This might be a simple question for some of you, but I am quite confused on the whole concept of principal ideals.
Question 1: What is the characteristic of $\mathbb{Z}_2[X,Y]$ where it is the ring of polynomials in $X$ and $Y$.
I know the characteristic of a ring is the least such positive integers such that $na=0$
I also know that $\mathbb{Z}_n$ has characteristic $n$, but that is about it
Question 2: Is every ideal in $\mathbb{Z}_2[X,Y]$ principal? Why?
I would really appreciate some help on this.
Observe that if $A$ is a subring of $B$, then $A$ and $B$ have the same characteristic, assuming the rings have unity $1$, because in this case the characteristic is the least positive integer $n$ such that $n1=0$ (if such an integer exists, otherwise it the characteristic is $0$).

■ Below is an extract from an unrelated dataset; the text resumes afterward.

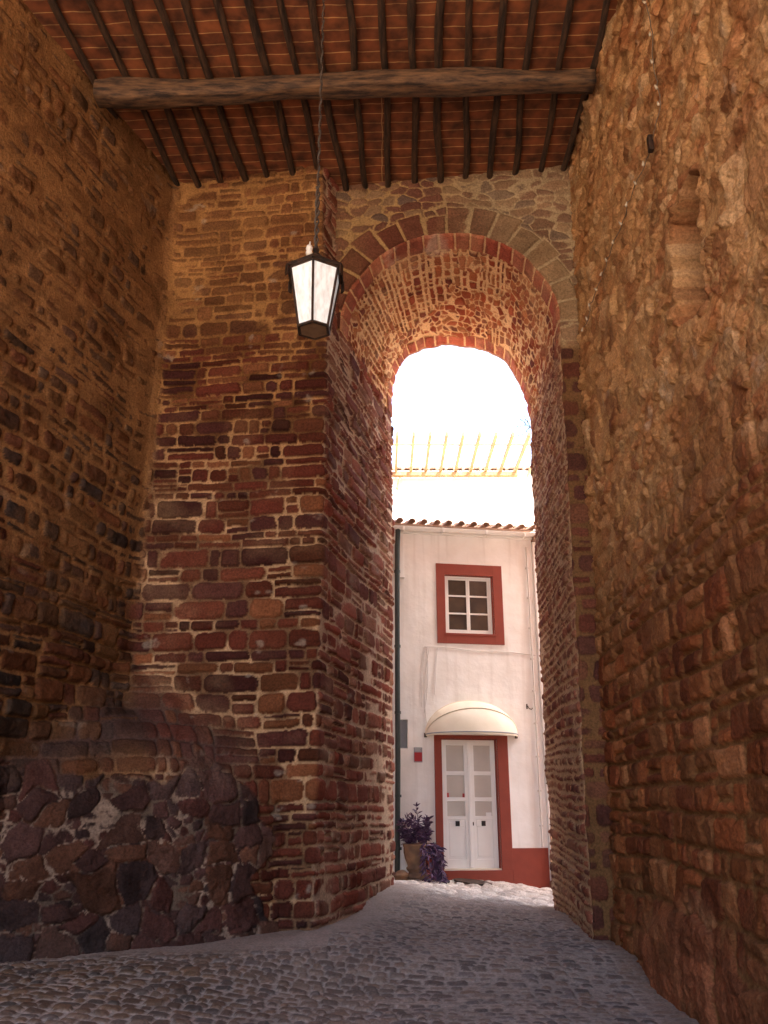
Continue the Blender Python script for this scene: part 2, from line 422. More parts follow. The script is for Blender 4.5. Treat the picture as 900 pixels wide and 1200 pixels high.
    ms = mix(col(.50, .31, .17), col(.38, .19, .07), sstep(4.0, 6.5, V)[..., None])
    ms = mix(ms, col(.31, .150, .060), left[..., None])
    pm = sstep(-.12, .22, fbm(U*2.4, V*3.2, 140, 4))
    ms = mix(ms*col(.42, .36, .34), ms*1.12, np.clip(pm+.6*stripe*pier+.6*left+.35*jamb, 0, 1)[..., None])
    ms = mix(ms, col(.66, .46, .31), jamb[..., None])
    ms = mix(ms, col(.24, .165, .12)*(.6+.9*sstep(-.2, .3, fbm(U*3, V*4, 144, 3)))[..., None], (low)[..., None])
    ms = mix(ms, col(.115, .065, .052), (sl)[..., None])
    smear = np.clip(.05 + .40*up*left + .55*stripe*pier + .45*fbm(U*2.2, V*2.6, 130, 4) + .12*left*(1-low), 0, .85)*(1-low)
    sc = mix(sc, ms*.85, smear[..., None]*.75)
    C = mix(ms*(1+.2*fbm(U*9, V*9, 131, 3))[..., None], sc, kk[..., None])
    C = C*(1+.16*fbm(U*1.1, V*1.1, 132, 4)+.12*fbm(U*7, V*7, 133, 3))[..., None]
    # lime blooms
    lime = sstep(.50, .66, fbm(U*4, V*6, 134, 4))*.5
    C = mix(C, col(.42, .33, .25), (lime*(1-low)*(1-left*.6))[..., None])
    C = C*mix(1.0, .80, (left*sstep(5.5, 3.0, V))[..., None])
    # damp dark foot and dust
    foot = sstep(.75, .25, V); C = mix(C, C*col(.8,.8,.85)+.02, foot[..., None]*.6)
    n = grid_normals(P)
    edge = sstep(uE, uE-.10, U)
    h = h*edge
    # seal against the vault above the springing
    spring = 7.10+.12*(U-uP)/L3
    Pd = P + n*h[..., None]
    uR = uP+.42
    uc = (U[:-1, :-1]+U[1:, 1:])/2; vc = (V[:-1, :-1]+V[1:, 1:])/2
    keep = ~((uc > uR) & (vc > 7.22))
    return Pd, C, keep, n, uP
Pd, C, keep, n_, uP = left_wall()
print('left normal', n_[300, 300])
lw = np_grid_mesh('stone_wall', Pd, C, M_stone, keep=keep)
tag(lw, 'dark red rubble stone wall left of the archway, turning at the corner into the pier behind the lantern', 'wall')

# ------------------------------------------------------------------ right wall
def right_wall():
    ys = np.concatenate([np.linspace(-6.5, 2.9, 90)[:-1], np.arange(2.9, 5.2, .010), np.arange(5.2, 9.35, .0125)])
    vs = np.arange(-.15, 10.3, .0140)
    U, V = np.meshgrid(ys, vs, indexing='ij')
    X = 2.235 + .004*(U-6.6) + .022*V + .0*U
    X = X - .05*sstep(.9, .1, V)
    P = np.stack([X, U, V], -1)
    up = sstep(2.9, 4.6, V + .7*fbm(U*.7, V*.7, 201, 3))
    a = masonry(U, V, 203, .10, .33, .12, .46, .002, .05, .30)
    b = voronoi(U, V, 204, .20, .115, .06)
    c2 = voronoi(U, V, 205, .34, .22, .10)
    ha, ka = combine(*a[:1], a[1], a[2], a[3], U, V, 210, .034, -.006+.018*fbm(U*1.5, V*1.5, 206, 3), .006, rough=.012)
    big = sstep(.12, .30, fbm(U*.9+4, V*.9, 207, 2))
    sdm = np.where(big > .5, c2[0], b[0]); rm = [np.where(big > .5, p, q) for p, q in zip(c2[1], b[1])]
    lxm = np.where(big > .5, c2[2], b[2]); lym = np.where(big > .5, c2[3], b[3])
    hb, kb = combine(sdm, rm, lxm, lym, U, V, 211, .026, .008+.012*fbm(U*2.1, V*2.1, 208, 3), .007, rough=.012)
    hb = hb + ((rm[1]-.5)*.28*lxm + (rm[2]-.5)*.34*lym)*(kb)
    h = mix(ha, hb, up); kk = mix(ka, kb, up)
    h = h*(1+.15*up) + .036*fbm(U*1.6, V*1.6, 212, 4) + up*(.012*fbm(U*6, V*6, 213, 4)) + (.4+.6*up)*.013*fbm(U*22, V*22, 214, 4, .6)
    # large boulders at the foot
    bo = voronoi(U, V*.8, 215, .62, .52, .12); lo = sstep(.95, .6, V+.3*fbm(U*1.2, V, 216, 2))*sstep(8.6, 7.6, U)
    hbo, kbo = combine(bo[0], bo[1], bo[2], bo[3], U, V, 217, .06, .004, .014, rough=.014)
    h = mix(h, hbo+.02, lo); kk = mix(kk, kbo, lo)
    # niche
    du = np.abs(U-5.55+.03*(V-5.7))-.29+.03*fbm(U*5, V*5, 218, 2); dv = np.abs(V-5.50)-.52+.05*np.sin(U*9)
    nd = np.maximum(du, dv); niche = sstep(.015, -.03, nd)
    h = h*(1-.7*niche) - .62*niche
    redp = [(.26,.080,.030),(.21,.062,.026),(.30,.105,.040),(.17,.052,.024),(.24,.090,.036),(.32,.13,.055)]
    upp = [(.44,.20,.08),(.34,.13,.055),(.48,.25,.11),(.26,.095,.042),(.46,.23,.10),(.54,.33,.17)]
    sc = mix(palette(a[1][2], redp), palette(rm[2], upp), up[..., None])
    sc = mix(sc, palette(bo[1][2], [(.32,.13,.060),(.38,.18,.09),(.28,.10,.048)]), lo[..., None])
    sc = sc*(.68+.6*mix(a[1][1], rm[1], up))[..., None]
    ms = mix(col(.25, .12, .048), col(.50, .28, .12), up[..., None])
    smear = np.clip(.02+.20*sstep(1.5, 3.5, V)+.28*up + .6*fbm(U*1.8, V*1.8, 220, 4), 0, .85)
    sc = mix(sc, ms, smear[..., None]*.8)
    C = mix(ms*(1+.15*fbm(U*9, V*9, 221, 3))[..., None], sc, kk[..., None])
    C = C*(1+.15*fbm(U*1.2, V*1.2, 222, 4)+.10*fbm(U*6, V*6, 223, 3))[..., None]
    rw_ = np.floor(V/.27+.3*_hash(np.floor(V/.27), V*0, 5)); jn = np.abs(V/.27-np.floor(V/.27)-.5) > .455
    nc = palette(_hash(rw_, rw_*0, 226), [(.33,.12,.06),(.44,.23,.11),(.40,.19,.10),(.28,.09,.045)])
    nc = np.where(jn[..., None], col(.12, .06, .03), nc)
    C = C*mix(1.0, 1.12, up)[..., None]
    C = mix(C, nc*(1+.2*fbm(U*3, V*8, 227, 3))[..., None], niche[..., None])
    red_ = sstep(.18, .42, fbm(U*3.1, V*2.3, 228, 4))*.55*up; C = mix(C, C*col(.62, .42, .36), red_[..., None])
    wh = sstep(.50, .62, fbm(U*5, V*3.2, 224, 4))*up*.35; C = mix(C, col(.55, .42, .30), wh[..., None])
    n = grid_normals(P)
    if n[50, 50, 0] > 0: n = -n
    return P + n*h[..., None], C
Pd, C = right_wall()
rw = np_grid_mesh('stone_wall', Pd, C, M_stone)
tag(rw, 'tall sunwarmed ochre rubble stone wall on the right with a deep slit niche and a string of bulbs', 'wall')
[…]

Since $\mathbb{Z}_2$ is a subring of $\mathbb{Z}_2[X,Y]$, …
Consider now the ideal $I$ generated by $X$ and $Y$. If it is principal, it is $I=(f)$ for some polynomial $f(X,Y)$. This implies that $$ X=f(X,Y)g(X,Y),\quad Y=f(X,Y)h(X,Y) $$ for some polynomials $g$ and $h$. Can you get a contradiction from this? Hint: consider the degrees in $X$ and $Y$ and exploit the fact that $\mathbb{Z}_2$ is a domain, actually a field.